• _AIM OF THE TASK_:
Leave out the pictures and set down exactly the lines from the start of the listing through the one with "scene.render.resolution_x = 1024;", both included.

..........

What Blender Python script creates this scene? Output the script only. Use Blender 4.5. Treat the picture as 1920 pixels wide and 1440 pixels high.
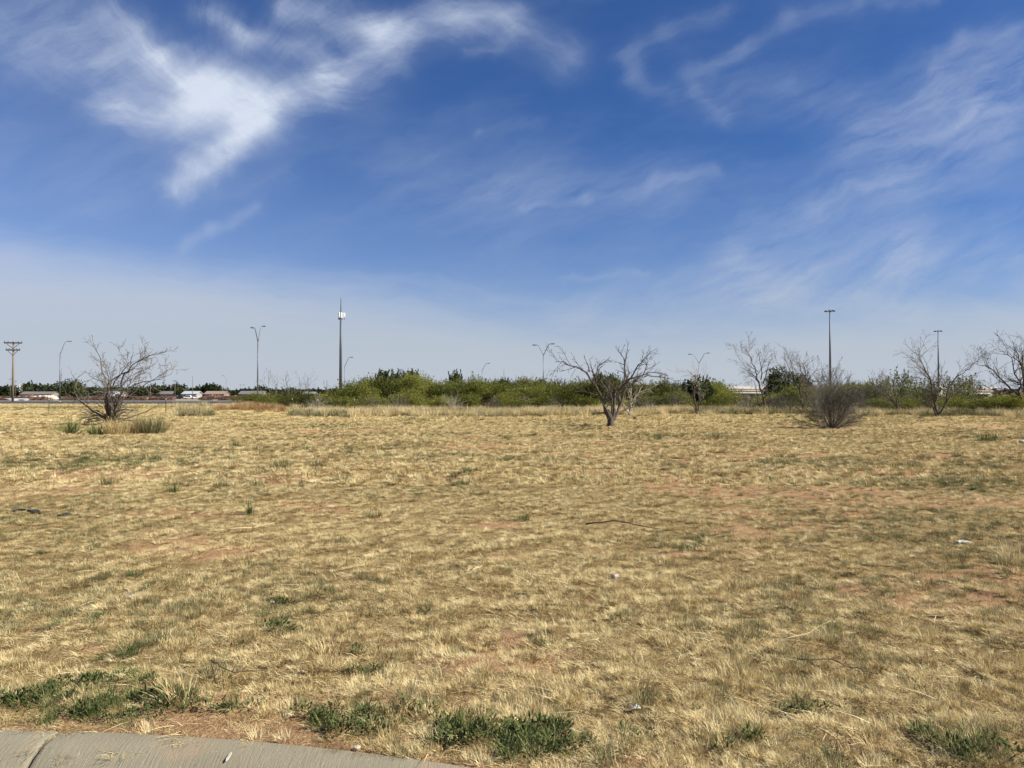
import bpy, math, random
import numpy as np
from mathutils import Vector
R = math.radians
for o in list(bpy.data.objects): bpy.data.objects.remove(o)
scene = bpy.context.scene
COL = scene.collection

# ------------------------------------------------------------------ camera
F = 1384.0; HORIZON = 742.0; CAMZ = 1.5
PITCH = math.atan((HORIZON - 720) / F)
cam = bpy.data.cameras.new('camera'); camo = bpy.data.objects.new('camera', cam); COL.objects.link(camo)
cam.sensor_width = 36; cam.lens = 36 * F / 1920; cam.clip_start = .05; cam.clip_end = 20000
camo.location = (0, 0, CAMZ); camo.rotation_euler = (math.pi/2 + PITCH, 0, 0)
scene.camera = camo
scene.render.resolution_x = 1024; scene.render.resolution_y = 768

# ------------------------------------------------------------------ light
SUN_EL = R(40); SUN_AZ = R(-14)      # azimuth from +X toward +Y
SKY_STRENGTH = .072
sdir = Vector((math.cos(SUN_EL)*math.cos(SUN_AZ), math.cos(SUN_EL)*math.sin(SUN_AZ), math.sin(SUN_EL)))
sl = bpy.data.lights.new('sun', 'SUN'); sl.energy = 4.9; sl.angle = R(.5); sl.color = (1, .95, .85)
so = bpy.data.objects.new('sun', sl); COL.objects.link(so)
so.rotation_euler = (-sdir).to_track_quat('-Z', 'Y').to_euler()
vs = scene.view_settings
vs.view_transform = 'Standard'; vs.look = 'None'; vs.gamma = 1; vs.use_curve_mapping = False; vs.exposure = 0.85
scene.cycles.max_bounces = 4; scene.cycles.diffuse_bounces = 3; scene.cycles.transmission_bounces = 3

# ---- tiny expression helper for node trees
class NT:
    def __init__(s, tree): s.t = tree
    def n(s, typ, **kw):
        nd = s.t.nodes.new(typ)
        for k, v in kw.items(): setattr(nd, k, v)
        return nd
    def put(s, sock, v):
        if hasattr(v, 'is_output'): s.t.links.new(v, sock)
        elif v is not None:
            try: sock.default_value = v
            except Exception: sock.default_value = tuple(v) + (1,)
    def m(s, op, a, b=None, c=None, clamp=False):
        nd = s.n('ShaderNodeMath', operation=op); nd.use_clamp = clamp
        s.put(nd.inputs[0], a)
        if b is not None: s.put(nd.inputs[1], b)
        if c is not None: s.put(nd.inputs[2], c)
        return nd.outputs[0]
    def v(s, op, a, b=None, scale=None):
        nd = s.n('ShaderNodeVectorMath', operation=op)
        s.put(nd.inputs[0], a)
        if b is not None: s.put(nd.inputs[1], b)
        if scale is not None: s.put(nd.inputs['Scale'], scale)
        return nd.outputs['Value'] if op in ('DOT_PRODUCT', 'LENGTH', 'DISTANCE') else nd.outputs['Vector']
    def comb(s, x, y, z=0.0):
        nd = s.n('ShaderNodeCombineXYZ')
        for i, q in enumerate((x, y, z)): s.put(nd.inputs[i], q)
        return nd.outputs[0]
    def sep(s, v):
        nd = s.n('ShaderNodeSeparateXYZ'); s.put(nd.inputs[0], v); return nd.outputs
    def rng(s, x, a, b, c, d, smooth=False):
        nd = s.n('ShaderNodeMapRange'); nd.interpolation_type = 'SMOOTHSTEP' if smooth else 'LINEAR'
        for i, q in enumerate((x, a, b, c, d)): s.put(nd.inputs[i], q)
        return nd.outputs[0]
    def noise(s, vec, scale=1., detail=3., rough=.5, lac=2., dist=0., out=0):
        nd = s.n('ShaderNodeTexNoise'); s.put(nd.inputs['Vector'], vec)
        nd.inputs['Scale'].default_value = scale; nd.inputs['Detail'].default_value = detail
        nd.inputs['Roughness'].default_value = rough; nd.inputs['Lacunarity'].default_value = lac
        nd.inputs['Distortion'].default_value = dist
        return nd.outputs[out]
    def mix(s, f, a, b, bt='MIX'):
        nd = s.n('ShaderNodeMix', data_type='RGBA', blend_type=bt)
        s.put(nd.inputs[0], f); s.put(nd.inputs[6], a if hasattr(a, 'is_output') else tuple(a)+(1,) if len(a) == 3 else a)
        s.put(nd.inputs[7], b if hasattr(b, 'is_output') else tuple(b)+(1,) if len(b) == 3 else b)
        return nd.outputs[2]
    def ramp(s, x, stops):
        nd = s.n('ShaderNodeValToRGB'); s.put(nd.inputs[0], x); el = nd.color_ramp.elements
        while len(el) < len(stops): el.new(.5)
        for e, (p, c) in zip(el, stops): e.position = p; e.color = tuple(c)+(1,)
        return nd.outputs[0]

def U(px): return (px-960)/F
def V(py): return (HORIZON-py)/F

def build_world():
    w = bpy.data.worlds.new('World'); scene.world = w; w.use_nodes = True
    w.node_tree.nodes.clear(); t = NT(w.node_tree)
    sky = t.n('ShaderNodeTexSky', sky_type='NISHITA'); sky.sun_disc = False
    sky.sun_elevation = SUN_EL; sky.sun_rotation = math.pi/2 - SUN_AZ
    sky.altitude = 900; sky.air_density = 1.0; sky.dust_density = .5; sky.ozone_density = 2.2
    d = t.n('ShaderNodeTexCoord').outputs['Generated']
    x, y, z = t.sep(d)
    yy = t.m('MAXIMUM', y, .08)
    u = t.m('DIVIDE', x, yy); v = t.m('DIVIDE', t.m('MAXIMUM', z, -.01), yy)
    P0 = t.comb(u, v)
    # wisp warp
    w1 = t.v('SUBTRACT', t.noise(P0, 5., 3., .55, out=1), (.5, .5, .5))
    w2 = t.v('SUBTRACT', t.noise(P0, 22., 3., .6, out=1), (.5, .5, .5))
    P = t.v('ADD', t.v('ADD', P0, t.v('SCALE', w1, scale=.065)), t.v('SCALE', w2, scale=.022))
    P = t.v('MULTIPLY', P, (1, 1, 0))
    def strokes(lst):
        acc = None
        for pts, wd, inten in lst:
            for (a, b) in zip(pts[:-1], pts[1:]):
                A = (U(a[0]), V(a[1]), 0); B = (U(b[0]), V(b[1]), 0)
                ba = (B[0]-A[0], B[1]-A[1], 0); L2 = ba[0]**2+ba[1]**2
                pa = t.v('SUBTRACT', P, A)
                h = t.m('MAXIMUM', t.m('MINIMUM', t.m('MULTIPLY', t.v('DOT_PRODUCT', pa, ba), 1/L2), 1.), 0.)
                dd = t.v('DISTANCE', pa, t.v('SCALE', ba, scale=h))
                wa = wd[0] if isinstance(wd, tuple) else wd
                g = t.m('DIVIDE', dd, wa/F)
                g = t.m('EXPONENT', t.m('MULTIPLY', t.m('MULTIPLY', g, g), -1.0))
                g = t.m('MULTIPLY', g, inten)
                acc = g if acc is None else t.m('ADD', acc, t.m('MULTIPLY', g, t.m('SUBTRACT', 1., acc)))
        return acc
    bird = strokes([
        ([(370,165),(480,200)], 66, 1.0), ([(235,195),(340,225)], 48, .62), ([(200,10),(290,90),(390,160)], 36, .62),
        ([(180,175),(240,215)], 34, .38),
        ([(470,225),(430,290),(330,365)], 30, .70), ([(400,190),(370,300)], 40, .30), ([(490,185),(610,140),(735,112)], 36, .58),
        ([(370,0),(450,65),(600,90)], 30, .46), ([(540,10),(720,45),(860,40)], 38, .52), ([(860,40),(940,55)], 44, .22), ([(940,55),(1050,110)], 50, .13), ([(620,110),(760,70)], 26, .35),
        ([(820,0),(960,30),(1060,90)], 38, .28), ([(0,110),(110,115)], 42, .20), ([(0,40),(240,120)], 75, .20),
        ([(550,160),(700,190)], 42, .2)])
    thin = strokes([
        ([(330,475),(400,432),(485,392)], 14, .60), ([(410,370),(540,328)], 26, .30),
        ([(1360,0),(1250,50),(1180,100),(1195,145),(1260,170)], 26, .36),
        ([(1600,5),(1480,25),(1400,75),(1310,140)], 22, .40), ([(1300,165),(1365,212)], 20, .42),
        ([(1480,150),(1520,180)], 22, .25), ([(1620,0),(1760,0)], 16, .4),
        ([(980,390),(1100,372),(1210,345),(1335,318)], 14, .50),
        ([(1920,60),(1810,80),(1760,150),(1630,240)], 24, .38), ([(1380,470),(1540,390),(1640,352)], 22, .42),
        ([(1060,522),(1220,515)], 9, .42), ([(820,530),(930,542)], 8, .35), ([(790,300),(900,240),(1010,230)], 12, .28), ([(870,105),(940,95)], 14, .4),
        ([(1700,520),(1920,490)], 14, .35), ([(1600,300),(1700,240)], 22, .3), ([(1880,410),(1920,400)], 30, .35)])
    broad = strokes([
        ([(960,350),(1250,350)], 60, .16), ([(1920,130),(1830,190),(1660,240)], 80, .26), ([(1880,250),(1700,330)], 90, .22), ([(1400,420),(1640,360)], 60, .16),
        ([(1380,510),(1700,480),(1920,500)], 60, .28), ([(760,350),(960,400)], 80, .12), ([(1060,600),(1400,550),(1700,560)], 50, .34), ([(1330,150),(1560,160)], 60, .12),
        ([(200,330),(330,300)], 90, .12), ([(0,60),(200,90)], 70, .26), ([(100,20),(260,130)], 60, .25)])
    # streaky fibre noise, running up-left to down-right in the main cloud, up-right in the thin cirrus
    def fibre(ang, sx, sy, detail=6.):
        c, s_ = math.cos(ang), math.sin(ang)
        a = t.v('DOT_PRODUCT', P, (c, s_, 0)); b = t.v('DOT_PRODUCT', P, (-s_, c, 0))
        return t.noise(t.comb(t.m('MULTIPLY', a, sx), t.m('MULTIPLY', b, sy)), 1., detail, .62)
    fa = fibre(R(-34), 5, 20, 9.); fb = fibre(R(24), 7, 30, 9.); fc_ = fibre(R(35), 6, 26, 9.)
    q = t.v('SUBTRACT', P, (U(415), V(205), 0)); qx, qy, _ = t.sep(q); rr = t.v('LENGTH', q)
    an = t.m('ADD', t.m('ARCTAN2', qy, qx), t.m('MULTIPLY', rr, 1.1))
    rad = t.noise(t.comb(t.m('MULTIPLY', t.m('COSINE', an), 6.5), t.m('MULTIPLY', t.m('SINE', an), 6.5), t.m('MULTIPLY', rr, 6.)), 1., 9., .62)
    kk = t.rng(rr, .02, .17, 0., 1., True); rad = t.m('ADD', t.m('MULTIPLY', rad, kk), t.m('MULTIPLY', t.m('SUBTRACT', 1., kk), .58))
    fa = t.m('ADD', t.m('MULTIPLY', fa, .35), t.m('ADD', t.m('MULTIPLY', rad, .45), t.m('MULTIPLY', fc_, .2)))
    def shape(S, N, fray, gain):
        n = t.rng(N, .30, .70, 0., 1.)
        e = t.m('SUBTRACT', t.m('MULTIPLY', S, gain), t.m('MULTIPLY', t.m('SUBTRACT', 1., n), fray))
        lo = t.m('MULTIPLY', t.m('MULTIPLY', S, n), .35)
        return t.m('MAXIMUM', t.m('MAXIMUM', e, lo), 0)
    feather = t.m('MULTIPLY', bird, t.rng(fa, .36, .66, .12, 1.25))
    Da = shape(bird, t.m('ADD', t.m('MULTIPLY', t.m('SUBTRACT', fa, .5), 1.45), .5), .40, 1.0); Da = t.m('ADD', t.m('MULTIPLY', Da, .48), t.m('ADD', t.m('MULTIPLY', feather, .58), t.m('MULTIPLY', t.rng(bird, .50, 1.10, 0., .22, True), t.rng(fa, .3, .7, .6, 1.2)))); Db = shape(thin, fb, .13, .42)
    Dc = t.m('MULTIPLY', broad, t.rng(fb, .32, .68, .25, 1.35))
    # pale cirrostratus veil near the horizon with ragged top edge sloping down to the right
    edge = t.m('ADD', t.m('MULTIPLY', u, -.13), .115)
    edge = t.m('MAXIMUM', edge, t.m('ADD', t.m('MULTIPLY', u, .10), .075))
    vn = t.m('ADD', v, t.m('MULTIPLY', t.m('SUBTRACT', fibre(R(-5), 2.5, 16, 4.), .5), .10))
    veil = t.rng(t.m('SUBTRACT', vn, edge), -.07, .05, .88, 0., True)
    soft = t.m('MAXIMUM', t.rng(v, 0, .32, .38, 0., True), t.rng(v, .0, .13, .95, 0., True))
    base = t.m('MULTIPLY', t.rng(fibre(R(12), 1.6, 5., 5.), .42, .75, 0., .22, True), t.rng(v, .5, .2, .5, 1.))
    left = t.m('MULTIPLY', t.rng(u, -.75, .1, .20, 0., True), t.rng(v, .5, .25, .2, 1., True))
    D = t.m('SUBTRACT', 1., Da, clamp=True)
    for q in (Db, Dc, veil, soft, base, left):
        D = t.m('MULTIPLY', D, t.m('SUBTRACT', 1., q, clamp=True))
    D = t.m('MULTIPLY', t.m('SUBTRACT', 1., D), t.rng(y, .05, .25, .5, 1.), clamp=True)
    # blue of the clear part: the physical sky, deepened; below the horizon the same
    skyc = t.mix(1., sky.outputs[0], (.29, .49, .80, 1), 'MULTIPLY')
    zc = t.rng(v, .05, .26, 0., 1., True)
    cl = t.mix(zc, (3.9, 4.3, 4.85), (3.95, 4.55, 5.8))
    core = t.m('MULTIPLY', t.rng(Da, .30, 1.25, 0., .80, True), 1.)
    cl = t.mix(core, cl, (5.7, 6.2, 7.1))
    colr = t.mix(D, skyc, cl)
    bg = t.n('ShaderNodeBackground'); t.put(bg.inputs[0], colr); bg.inputs[1].default_value = SKY_STRENGTH
    out = t.n('ShaderNodeOutputWorld'); w.node_tree.links.new(bg.outputs[0], out.inputs[0])
build_world()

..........

• _THE ANSWER_:
What Blender Python script creates this scene? Output the script only. Use Blender 4.5. Treat the picture as 1920 pixels wide and 1440 pixels high.
import bpy, math, random
import numpy as np
from mathutils import Vector
R = math.radians
for o in list(bpy.data.objects): bpy.data.objects.remove(o)
scene = bpy.context.scene
COL = scene.collection

# ------------------------------------------------------------------ camera
F = 1384.0; HORIZON = 742.0; CAMZ = 1.5
PITCH = math.atan((HORIZON - 720) / F)
cam = bpy.data.cameras.new('camera'); camo = bpy.data.objects.new('camera', cam); COL.objects.link(camo)
cam.sensor_width = 36; cam.lens = 36 * F / 1920; cam.clip_start = .05; cam.clip_end = 20000
camo.location = (0, 0, CAMZ); camo.rotation_euler = (math.pi/2 + PITCH, 0, 0)
scene.camera = camo
scene.render.resolution_x = 1024; scene.render.resolution_y = 768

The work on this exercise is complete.